▸ **Task instructions**: Copy out the listing that follows, exact in every word, and skip the images.

▸ **Material provided**:
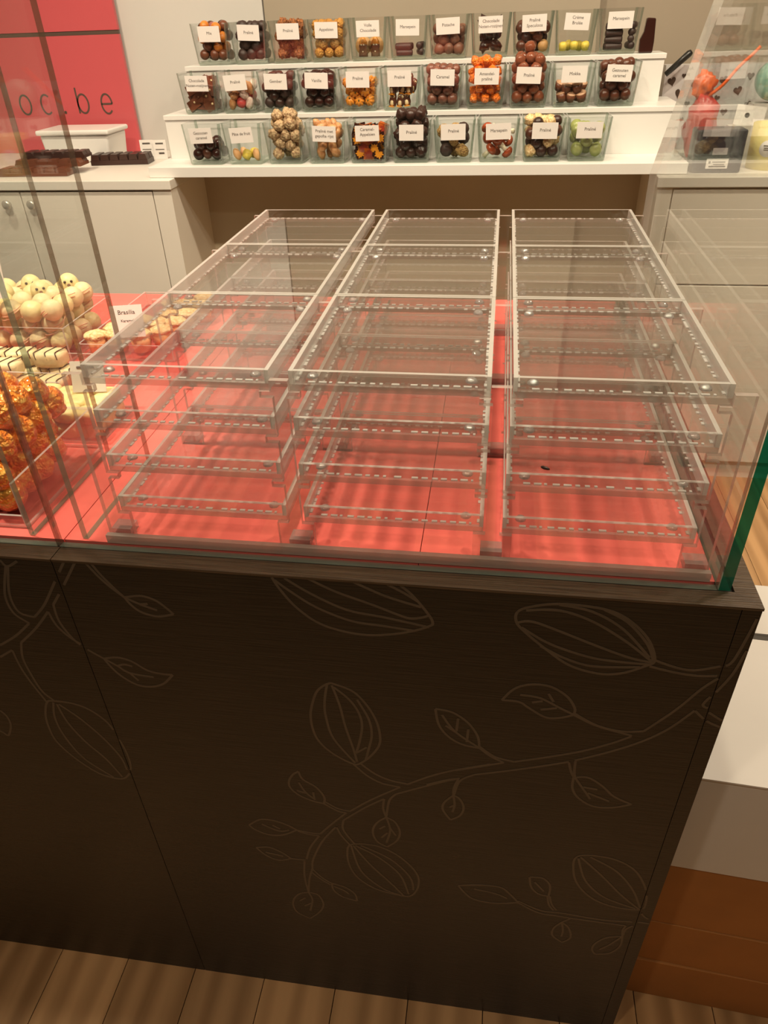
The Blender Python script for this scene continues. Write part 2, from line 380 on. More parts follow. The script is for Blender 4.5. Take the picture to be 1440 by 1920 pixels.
# ------------------------------------------------------------------ mesh helpers
class MB:
    def __init__(s): s.v = []; s.f = []; s.m = []; s.sm = []
    def add(s, vs, fs, mat=0, smooth=False):
        o = len(s.v); s.v += [tuple(v) for v in vs]
        for i, f in enumerate(fs):
            s.f.append(tuple(o+k for k in f)); s.m.append(mat[i] if isinstance(mat, (list, tuple)) else mat); s.sm.append(smooth)
        return s
    def box(s, x0, x1, y0, y1, z0, z1, mat=0):   # faces: -z +z -y +x +y -x
        vs = [(x0,y0,z0),(x1,y0,z0),(x1,y1,z0),(x0,y1,z0),(x0,y0,z1),(x1,y0,z1),(x1,y1,z1),(x0,y1,z1)]
        return s.add(vs, [(3,2,1,0),(4,5,6,7),(0,1,5,4),(1,2,6,5),(2,3,7,6),(3,0,4,7)], mat)
    def prism(s, poly, a0, a1, axis='y', mat=0, side=None):
        n = len(poly)
        def P(p, a): return {'y': (p[0], a, p[1]), 'x': (a, p[0], p[1]), 'z': (p[0], p[1], a)}[axis]
        vs = [P(p, a0) for p in poly] + [P(p, a1) for p in poly]
        sd = mat if side is None else side
        fs = [tuple(range(n)), tuple(range(2*n-1, n-1, -1))] + [(i, i+n, (i+1) % n+n, (i+1) % n) for i in range(n)]
        return s.add(vs, fs, [mat, mat]+[sd]*n)
    def lathe(s, prof, n=16, mat=0, smooth=True, c=(0,0,0), sx=1, sy=1):
        vs = []; k = len(prof)
        for i in range(n):
            a = 2*PI*i/n
            for r, z in prof: vs.append((c[0]+r*math.cos(a)*sx, c[1]+r*math.sin(a)*sy, c[2]+z))
        fs = []
        for i in range(n):
            j = (i+1) % n
            for q in range(k-1): fs.append((i*k+q, j*k+q, j*k+q+1, i*k+q+1))
        fs.append(tuple(i*k for i in range(n-1, -1, -1))); fs.append(tuple(i*k+k-1 for i in range(n)))
        return s.add(vs, fs, mat, smooth)
    def tube(s, pts, r, n=8, mat=0, smooth=True):
        pts = [Vector(p) for p in pts]; vs = []; fs = []
        for i, p in enumerate(pts):
            d = (pts[min(i+1, len(pts)-1)]-pts[max(i-1, 0)]).normalized()
            u = d.cross(Vector((0.13, 0.2, 0.97)));
            if u.length < 1e-3: u = d.cross(Vector((1, 0, 0)))
            u.normalize(); w = d.cross(u); rr = r[i] if isinstance(r, (list, tuple)) else r
            for k in range(n):
                a = 2*PI*k/n; vs.append(p+u*math.cos(a)*rr+w*math.sin(a)*rr)
        for i in range(len(pts)-1):
            for k in range(n):
                fs.append((i*n+k, i*n+(k+1) % n, (i+1)*n+(k+1) % n, (i+1)*n+k))
        fs.append(tuple(range(n-1, -1, -1))); fs.append(tuple((len(pts)-1)*n+k for k in range(n)))
        return s.add(vs, fs, mat, smooth)
    def ico(s, r=1.0, sub=2, mat=0, c=(0,0,0), sc=(1,1,1), fn=None, smooth=True):
        bm = bmesh.new(); bmesh.ops.create_icosphere(bm, subdivisions=sub, radius=1.0); bm.verts.ensure_lookup_table()
        vs = []
        for v in bm.verts:
            p = v.co.copy(); k = r*(fn(p) if fn else 1.0)
            vs.append((c[0]+p.x*k*sc[0], c[1]+p.y*k*sc[1], c[2]+p.z*k*sc[2]))
        fs = [tuple(v.index for v in f.verts) for f in bm.faces]; bm.free()
        return s.add(vs, fs, mat, smooth)
    def mesh(s, name, mats):
        me = bpy.data.meshes.new(name); me.from_pydata(s.v, [], s.f)
        for m in (mats if isinstance(mats, (list, tuple)) else [mats]): me.materials.append(m)
        me.polygons.foreach_set('material_index', s.m); me.polygons.foreach_set('use_smooth', s.sm)
        me.update(); return me
    def build(s, name, mats, parent=None, loc=(0,0,0), rot=(0,0,0)):
        return put(name, s.mesh(name, mats), parent, loc, rot)
def put(name, me, parent=None, loc=(0,0,0), rot=(0,0,0), scale=None):
    o = bpy.data.objects.new(name, me); COL.objects.link(o); o.location = loc; o.rotation_euler = rot
    if parent: o.parent = parent
    if scale: o.scale = (scale, scale, scale)
    return o
def bevel(o, w=0.002, seg=2):
    md = o.modifiers.new('bevel', 'BEVEL'); md.width = w; md.segments = seg; md.limit_method = 'ANGLE'; return o
def tag(o, label=None, cat=None, group=None, kind=None):
    if label: o['label'] = label
    if cat: o['category'] = cat
    if group: o['group'] = group
    if kind: o['kind'] = kind
    return o
def thing(name, label, cat, loc=(0,0,0), rz=0, group=None):
    o = bpy.data.objects.new(name, None); COL.objects.link(o); o.empty_display_size = 0.05
    o.location = loc; o.rotation_euler = (0, 0, rz); return tag(o, label, cat, group)
def struct(name, mb, mats, label):
    o = mb.build(name, mats); return tag(o, label, None, None, 'structure')
def spline(pts, n=6):
    P = [Vector(p) for p in pts]
    if len(P) < 3: return P
    out = []
    closed = (P[0]-P[-1]).length < 1e-6
    for i in range(len(P)-1):
        p0 = P[i-1] if i > 0 else (P[-2] if closed else P[0]); p1 = P[i]; p2 = P[i+1]
        p3 = P[i+2] if i+2 < len(P) else (P[1] if closed else P[-1])
        for k in range(n):
            t = k/n
            out.append(0.5*((2*p1)+(p2-p0)*t+(2*p0-5*p1+4*p2-p3)*t*t+(3*p1-p0-3*p2+p3)*t**3))
    out.append(P[-1]); return out
def ribbon(mb, pts2, w, y, h, mat=0):
    """flat raised line in the x-z plane; front face at y-h"""
    n = len(pts2); L = []; R = []
    for i, p in enumerate(pts2):
        d = pts2[min(i+1, n-1)]-pts2[max(i-1, 0)]
        d = d.normalized() if d.length > 1e-9 else Vector((1, 0)); q = Vector((-d.y, d.x))*w/2
        L.append(p+q); R.append(p-q)
    vs = [(p.x, y-h, p.y) for p in L]+[(p.x, y-h, p.y) for p in R]+[(p.x, y, p.y) for p in L]+[(p.x, y, p.y) for p in R]
    fs = []
    for i in range(n-1):
        fs += [(i, i+n, i+n+1, i+1), (i, i+1, i+1+2*n, i+2*n), (i+n, i+3*n, i+1+3*n, i+1+n)]
    mb.add(vs, fs, mat)
FONT_CACHE = {}
def text_mesh(txt, size, extrude=0.0002):
    key = (txt, size)
    if key not in FONT_CACHE:
        cu = bpy.data.curves.new('text', 'FONT'); cu.body = txt; cu.size = size; cu.align_x = 'CENTER'; cu.align_y = 'CENTER'
        cu.extrude = extrude; cu.resolution_u = 2; cu.space_line = 1.15
        ob = bpy.data.objects.new('text', cu); COL.objects.link(ob)
        dg = bpy.context.evaluated_depsgraph_get(); me = bpy.data.meshes.new_from_object(ob.evaluated_get(dg))
        bpy.data.objects.remove(ob); me.materials.clear(); me.materials.append(INK); FONT_CACHE[key] = me
    return FONT_CACHE[key]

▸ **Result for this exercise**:
The Blender Python script for this scene continues. Write part 2, from line 380 on. More parts follow. The script is for Blender 4.5. Take the picture to be 1440 by 1920 pixels.
# ------------------------------------------------------------------ mesh helpers
class MB:
    def __init__(s): s.v = []; s.f = []; s.m = []; s.sm = []
    def add(s, vs, fs, mat=0, smooth=False):
        o = len(s.v); s.v += [tuple(v) for v in vs]
        for i, f in enumerate(fs):
            s.f.append(tuple(o+k for k in f)); s.m.append(mat[i] if isinstance(mat, (list, tuple)) else mat); s.sm.append(smooth)
        return s
    def box(s, x0, x1, y0, y1, z0, z1, mat=0):   # faces: -z +z -y +x +y -x
        vs = [(x0,y0,z0),(x1,y0,z0),(x1,y1,z0),(x0,y1,z0),(x0,y0,z1),(x1,y0,z1),(x1,y1,z1),(x0,y1,z1)]
        return s.add(vs, [(3,2,1,0),(4,5,6,7),(0,1,5,4),(1,2,6,5),(2,3,7,6),(3,0,4,7)], mat)
    def prism(s, poly, a0, a1, axis='y', mat=0, side=None):
        n = len(poly)
        def P(p, a): return {'y': (p[0], a, p[1]), 'x': (a, p[0], p[1]), 'z': (p[0], p[1], a)}[axis]
        vs = [P(p, a0) for p in poly] + [P(p, a1) for p in poly]
        sd = mat if side is None else side
        fs = [tuple(range(n)), tuple(range(2*n-1, n-1, -1))] + [(i, i+n, (i+1) % n+n, (i+1) % n) for i in range(n)]
        return s.add(vs, fs, [mat, mat]+[sd]*n)
    def lathe(s, prof, n=16, mat=0, smooth=True, c=(0,0,0), sx=1, sy=1):
        vs = []; k = len(prof)
        for i in range(n):
            a = 2*PI*i/n
            for r, z in prof: vs.append((c[0]+r*math.cos(a)*sx, c[1]+r*math.sin(a)*sy, c[2]+z))
        fs = []
        for i in range(n):
            j = (i+1) % n
            for q in range(k-1): fs.append((i*k+q, j*k+q, j*k+q+1, i*k+q+1))
        fs.append(tuple(i*k for i in range(n-1, -1, -1))); fs.append(tuple(i*k+k-1 for i in range(n)))
        return s.add(vs, fs, mat, smooth)
    def tube(s, pts, r, n=8, mat=0, smooth=True):
        pts = [Vector(p) for p in pts]; vs = []; fs = []
        for i, p in enumerate(pts):
            d = (pts[min(i+1, len(pts)-1)]-pts[max(i-1, 0)]).normalized()
            u = d.cross(Vector((0.13, 0.2, 0.97)));
            if u.length < 1e-3: u = d.cross(Vector((1, 0, 0)))
            u.normalize(); w = d.cross(u); rr = r[i] if isinstance(r, (list, tuple)) else r
            for k in range(n):
                a = 2*PI*k/n; vs.append(p+u*math.cos(a)*rr+w*math.sin(a)*rr)
        for i in range(len(pts)-1):
            for k in range(n):
                fs.append((i*n+k, i*n+(k+1) % n, (i+1)*n+(k+1) % n, (i+1)*n+k))
        fs.append(tuple(range(n-1, -1, -1))); fs.append(tuple((len(pts)-1)*n+k for k in range(n)))
        return s.add(vs, fs, mat, smooth)
    def ico(s, r=1.0, sub=2, mat=0, c=(0,0,0), sc=(1,1,1), fn=None, smooth=True):
        bm = bmesh.new(); bmesh.ops.create_icosphere(bm, subdivisions=sub, radius=1.0); bm.verts.ensure_lookup_table()
        vs = []
        for v in bm.verts:
            p = v.co.copy(); k = r*(fn(p) if fn else 1.0)
            vs.append((c[0]+p.x*k*sc[0], c[1]+p.y*k*sc[1], c[2]+p.z*k*sc[2]))
        fs = [tuple(v.index for v in f.verts) for f in bm.faces]; bm.free()
        return s.add(vs, fs, mat, smooth)
    def mesh(s, name, mats):
        me = bpy.data.meshes.new(name); me.from_pydata(s.v, [], s.f)
        for m in (mats if isinstance(mats, (list, tuple)) else [mats]): me.materials.append(m)
        me.polygons.foreach_set('material_index', s.m); me.polygons.foreach_set('use_smooth', s.sm)
        me.update(); return me
    def build(s, name, mats, parent=None, loc=(0,0,0), rot=(0,0,0)):
        return put(name, s.mesh(name, mats), parent, loc, rot)
def put(name, me, parent=None, loc=(0,0,0), rot=(0,0,0), scale=None):
    o = bpy.data.objects.new(name, me); COL.objects.link(o); o.location = loc; o.rotation_euler = rot
    if parent: o.parent = parent
    if scale: o.scale = (scale, scale, scale)
    return o
def bevel(o, w=0.002, seg=2):
    md = o.modifiers.new('bevel', 'BEVEL'); md.width = w; md.segments = seg; md.limit_method = 'ANGLE'; return o
def tag(o, label=None, cat=None, group=None, kind=None):
    if label: o['label'] = label
    if cat: o['category'] = cat
    if group: o['group'] = group
    if kind: o['kind'] = kind
    return o
def thing(name, label, cat, loc=(0,0,0), rz=0, group=None):
    o = bpy.data.objects.new(name, None); COL.objects.link(o); o.empty_display_size = 0.05
    o.location = loc; o.rotation_euler = (0, 0, rz); return tag(o, label, cat, group)
def struct(name, mb, mats, label):
    o = mb.build(name, mats); return tag(o, label, None, None, 'structure')
def spline(pts, n=6):
    P = [Vector(p) for p in pts]
    if len(P) < 3: return P
    out = []
    closed = (P[0]-P[-1]).length < 1e-6
    for i in range(len(P)-1):
        p0 = P[i-1] if i > 0 else (P[-2] if closed else P[0]); p1 = P[i]; p2 = P[i+1]
        p3 = P[i+2] if i+2 < len(P) else (P[1] if closed else P[-1])
        for k in range(n):
            t = k/n
            out.append(0.5*((2*p1)+(p2-p0)*t+(2*p0-5*p1+4*p2-p3)*t*t+(3*p1-p0-3*p2+p3)*t**3))
    out.append(P[-1]); return out
def ribbon(mb, pts2, w, y, h, mat=0):
    """flat raised line in the x-z plane; front face at y-h"""
    n = len(pts2); L = []; R = []
    for i, p in enumerate(pts2):
        d = pts2[min(i+1, n-1)]-pts2[max(i-1, 0)]
        d = d.normalized() if d.length > 1e-9 else Vector((1, 0)); q = Vector((-d.y, d.x))*w/2
        L.append(p+q); R.append(p-q)
    vs = [(p.x, y-h, p.y) for p in L]+[(p.x, y-h, p.y) for p in R]+[(p.x, y, p.y) for p in L]+[(p.x, y, p.y) for p in R]
    fs = []
    for i in range(n-1):
        fs += [(i, i+n, i+n+1, i+1), (i, i+1, i+1+2*n, i+2*n), (i+n, i+3*n, i+1+3*n, i+1+n)]
    mb.add(vs, fs, mat)
FONT_CACHE = {}
def text_mesh(txt, size, extrude=0.0002):
    key = (txt, size)
    if key not in FONT_CACHE:
        cu = bpy.data.curves.new('text', 'FONT'); cu.body = txt; cu.size = size; cu.align_x = 'CENTER'; cu.align_y = 'CENTER'
        cu.extrude = extrude; cu.resolution_u = 2; cu.space_line = 1.15
        ob = bpy.data.objects.new('text', cu); COL.objects.link(ob)
        dg = bpy.context.evaluated_depsgraph_get(); me = bpy.data.meshes.new_from_object(ob.evaluated_get(dg))
        bpy.data.objects.remove(ob); me.materials.clear(); me.materials.append(INK); FONT_CACHE[key] = me
    return FONT_CACHE[key]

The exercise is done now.